+++ DATA LINES +++

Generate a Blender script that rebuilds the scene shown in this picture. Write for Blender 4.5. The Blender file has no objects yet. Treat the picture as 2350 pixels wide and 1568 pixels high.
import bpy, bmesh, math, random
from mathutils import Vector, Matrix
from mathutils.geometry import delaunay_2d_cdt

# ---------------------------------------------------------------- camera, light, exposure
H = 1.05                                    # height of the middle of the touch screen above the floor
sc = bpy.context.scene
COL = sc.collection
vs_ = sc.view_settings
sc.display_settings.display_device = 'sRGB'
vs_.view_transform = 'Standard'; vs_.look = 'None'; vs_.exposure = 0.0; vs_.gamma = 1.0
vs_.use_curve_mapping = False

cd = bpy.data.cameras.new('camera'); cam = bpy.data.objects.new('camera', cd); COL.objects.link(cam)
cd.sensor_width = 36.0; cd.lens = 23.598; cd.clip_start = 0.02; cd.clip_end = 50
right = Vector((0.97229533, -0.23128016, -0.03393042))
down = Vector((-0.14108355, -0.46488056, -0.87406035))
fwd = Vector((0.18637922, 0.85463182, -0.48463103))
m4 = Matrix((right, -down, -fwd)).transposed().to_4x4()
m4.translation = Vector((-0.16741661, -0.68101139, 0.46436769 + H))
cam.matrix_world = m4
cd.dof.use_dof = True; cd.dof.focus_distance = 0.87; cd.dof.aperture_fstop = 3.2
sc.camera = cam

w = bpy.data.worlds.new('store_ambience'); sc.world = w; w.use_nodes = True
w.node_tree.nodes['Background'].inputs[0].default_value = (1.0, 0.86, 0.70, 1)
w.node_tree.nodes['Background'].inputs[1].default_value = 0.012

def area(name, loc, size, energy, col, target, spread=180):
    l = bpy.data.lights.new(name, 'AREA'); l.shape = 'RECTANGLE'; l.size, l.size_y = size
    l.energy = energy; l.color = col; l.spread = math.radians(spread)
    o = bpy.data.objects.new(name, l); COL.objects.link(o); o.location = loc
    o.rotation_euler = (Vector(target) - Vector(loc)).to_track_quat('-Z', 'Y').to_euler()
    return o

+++

THE PROBLEM
Output the complete data exactly as written.

COMPLETED TASK
Generate a Blender script that rebuilds the scene shown in this picture. Write for Blender 4.5. The Blender file has no objects yet. Treat the picture as 2350 pixels wide and 1568 pixels high.
import bpy, bmesh, math, random
from mathutils import Vector, Matrix
from mathutils.geometry import delaunay_2d_cdt

# ---------------------------------------------------------------- camera, light, exposure
H = 1.05                                    # height of the middle of the touch screen above the floor
sc = bpy.context.scene
COL = sc.collection
vs_ = sc.view_settings
sc.display_settings.display_device = 'sRGB'
vs_.view_transform = 'Standard'; vs_.look = 'None'; vs_.exposure = 0.0; vs_.gamma = 1.0
vs_.use_curve_mapping = False

cd = bpy.data.cameras.new('camera'); cam = bpy.data.objects.new('camera', cd); COL.objects.link(cam)
cd.sensor_width = 36.0; cd.lens = 23.598; cd.clip_start = 0.02; cd.clip_end = 50
right = Vector((0.97229533, -0.23128016, -0.03393042))
down = Vector((-0.14108355, -0.46488056, -0.87406035))
fwd = Vector((0.18637922, 0.85463182, -0.48463103))
m4 = Matrix((right, -down, -fwd)).transposed().to_4x4()
m4.translation = Vector((-0.16741661, -0.68101139, 0.46436769 + H))
cam.matrix_world = m4
cd.dof.use_dof = True; cd.dof.focus_distance = 0.87; cd.dof.aperture_fstop = 3.2
sc.camera = cam

w = bpy.data.worlds.new('store_ambience'); sc.world = w; w.use_nodes = True
w.node_tree.nodes['Background'].inputs[0].default_value = (1.0, 0.86, 0.70, 1)
w.node_tree.nodes['Background'].inputs[1].default_value = 0.012

def area(name, loc, size, energy, col, target, spread=180):
    l = bpy.data.lights.new(name, 'AREA'); l.shape = 'RECTANGLE'; l.size, l.size_y = size
    l.energy = energy; l.color = col; l.spread = math.radians(spread)
    o = bpy.data.objects.new(name, l); COL.objects.link(o); o.location = loc
    o.rotation_euler = (Vector(target) - Vector(loc)).to_track_quat('-Z', 'Y').to_euler()
    return o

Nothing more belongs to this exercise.